Justo encima de La Punta del Diamante residía en los primeros años de la II República el torero Ignacio Sánchez Mejías, el del llanto de Lorca. Casado con una hermana de los Gallos –Dolores Gómez Ortega-, su vivienda ocupaba uno de los pisos del inmueble. Sánchez Mejías pasaba más tiempo en su cortijo de Pino Montano, a las afueras de Sevilla, que en la casa de Génova, donde quedaba la servidumbre con su hijo Jose Ignacio. Pepito, que así le llamaban en Sevilla. En la primavera de 1933, José Ignacio invitó a su casa a Rafaelito Bienvenida, el cuarto de los hijos toreros del Papa Negro. Que era como su hermano. Niño prodigio del toreo. Millonario ya por sus temporadas en América. Rafaelito era un estudiante del Colegio Villasís de sólo 17 años que sufría persecución por parte de un empleado de la familia. Al que rehuía. Temeroso de sus intenciones. Antonio Fernández Gallego, que así se llamaba aquel pervertido, había entrado en celos. Desesperado porque Rafaelito se le escapaba, se presentó con una pistola en la casa. Y le arreó dos disparos. Uno en el corazón. El otro en la cabeza. Hubo un tercero, con el que el asesino se quitó la vida. Aquel crimen -que hizo llorar a Sevilla- pasó a los anales como el de La Punta del Diamante, cuando no ocurrió allí. Sino en la vivienda superior.
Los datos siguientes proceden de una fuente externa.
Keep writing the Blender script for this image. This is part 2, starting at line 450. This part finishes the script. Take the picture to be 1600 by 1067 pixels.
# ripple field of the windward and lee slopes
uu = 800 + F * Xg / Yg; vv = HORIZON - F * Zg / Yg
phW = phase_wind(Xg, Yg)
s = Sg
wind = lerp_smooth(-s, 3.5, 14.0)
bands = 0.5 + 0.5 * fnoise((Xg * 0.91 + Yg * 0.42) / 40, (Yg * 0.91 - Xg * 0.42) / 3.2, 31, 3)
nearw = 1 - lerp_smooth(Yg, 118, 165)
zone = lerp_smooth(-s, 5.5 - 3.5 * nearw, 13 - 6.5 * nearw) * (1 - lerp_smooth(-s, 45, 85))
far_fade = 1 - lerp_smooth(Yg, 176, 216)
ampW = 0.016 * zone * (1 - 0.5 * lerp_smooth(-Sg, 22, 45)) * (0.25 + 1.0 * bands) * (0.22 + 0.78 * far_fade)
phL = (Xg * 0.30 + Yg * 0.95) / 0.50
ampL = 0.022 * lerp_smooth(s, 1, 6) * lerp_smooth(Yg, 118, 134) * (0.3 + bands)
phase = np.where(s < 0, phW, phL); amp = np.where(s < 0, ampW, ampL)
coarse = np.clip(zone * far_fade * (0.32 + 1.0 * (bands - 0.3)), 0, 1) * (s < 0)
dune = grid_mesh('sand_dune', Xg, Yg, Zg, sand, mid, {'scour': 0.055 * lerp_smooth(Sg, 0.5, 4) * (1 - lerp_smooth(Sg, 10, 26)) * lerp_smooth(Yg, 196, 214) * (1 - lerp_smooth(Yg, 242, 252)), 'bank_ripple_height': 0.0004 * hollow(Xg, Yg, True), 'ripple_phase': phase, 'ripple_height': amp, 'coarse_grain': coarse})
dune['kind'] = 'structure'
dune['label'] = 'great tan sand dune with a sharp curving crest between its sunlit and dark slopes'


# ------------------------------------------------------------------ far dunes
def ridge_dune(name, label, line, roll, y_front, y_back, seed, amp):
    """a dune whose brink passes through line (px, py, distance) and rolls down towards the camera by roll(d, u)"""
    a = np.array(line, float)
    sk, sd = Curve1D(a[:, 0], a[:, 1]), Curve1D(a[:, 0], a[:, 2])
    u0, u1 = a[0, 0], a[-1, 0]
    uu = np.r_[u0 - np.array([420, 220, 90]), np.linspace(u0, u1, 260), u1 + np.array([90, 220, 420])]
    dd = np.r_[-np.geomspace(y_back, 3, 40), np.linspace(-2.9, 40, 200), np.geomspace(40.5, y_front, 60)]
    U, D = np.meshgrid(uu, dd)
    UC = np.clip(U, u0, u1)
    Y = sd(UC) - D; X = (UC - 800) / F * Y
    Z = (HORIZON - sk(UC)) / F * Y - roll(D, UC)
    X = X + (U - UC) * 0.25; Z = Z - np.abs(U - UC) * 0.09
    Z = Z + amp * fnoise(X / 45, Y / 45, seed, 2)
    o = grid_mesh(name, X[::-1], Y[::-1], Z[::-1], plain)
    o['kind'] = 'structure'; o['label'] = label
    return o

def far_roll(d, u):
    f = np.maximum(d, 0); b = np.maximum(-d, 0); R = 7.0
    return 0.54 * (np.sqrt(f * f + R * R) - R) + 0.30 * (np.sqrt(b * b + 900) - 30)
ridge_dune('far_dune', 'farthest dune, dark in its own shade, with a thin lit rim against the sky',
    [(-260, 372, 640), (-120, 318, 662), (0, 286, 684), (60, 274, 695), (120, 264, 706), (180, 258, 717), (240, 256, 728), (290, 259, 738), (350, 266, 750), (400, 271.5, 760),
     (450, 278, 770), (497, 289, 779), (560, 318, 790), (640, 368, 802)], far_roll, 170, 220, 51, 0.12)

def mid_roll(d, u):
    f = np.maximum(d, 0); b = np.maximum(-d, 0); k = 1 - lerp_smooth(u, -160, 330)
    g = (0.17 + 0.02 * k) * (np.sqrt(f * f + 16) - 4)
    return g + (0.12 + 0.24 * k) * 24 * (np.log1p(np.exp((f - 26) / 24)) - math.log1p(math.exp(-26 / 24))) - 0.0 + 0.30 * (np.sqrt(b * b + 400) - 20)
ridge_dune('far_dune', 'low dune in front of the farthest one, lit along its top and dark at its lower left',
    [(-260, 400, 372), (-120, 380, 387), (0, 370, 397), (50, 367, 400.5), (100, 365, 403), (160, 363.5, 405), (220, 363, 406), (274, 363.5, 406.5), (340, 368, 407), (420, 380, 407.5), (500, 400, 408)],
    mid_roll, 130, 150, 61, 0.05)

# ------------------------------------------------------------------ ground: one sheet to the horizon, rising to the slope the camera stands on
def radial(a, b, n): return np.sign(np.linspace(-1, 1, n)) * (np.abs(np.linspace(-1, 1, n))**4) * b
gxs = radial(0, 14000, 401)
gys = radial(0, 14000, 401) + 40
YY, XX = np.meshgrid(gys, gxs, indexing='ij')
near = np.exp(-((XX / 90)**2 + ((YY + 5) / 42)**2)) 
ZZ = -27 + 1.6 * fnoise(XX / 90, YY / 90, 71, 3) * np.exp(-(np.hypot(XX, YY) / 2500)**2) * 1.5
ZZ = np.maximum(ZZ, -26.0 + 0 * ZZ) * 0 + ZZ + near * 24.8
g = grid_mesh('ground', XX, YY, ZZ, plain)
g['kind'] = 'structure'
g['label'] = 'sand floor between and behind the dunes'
En la casa de Sánchez Mejías, a quien el toro Granadino condujo a la muerte en Manzanares un año después. La Punta del Diamante de mis tiempos colegiales está identificada con Santiago Montoto de Sedas, escritor sevillano que le dio a sus veladores rango de tertulia literaria. Ya en decandencia, el establecimiento sobrevivió a la Expo 92 y llegó a entrar en el siglo XXI, que no pudo remontar. Demasiada modernidad para tanto pasado. Y tanta historia para una sóla esquina.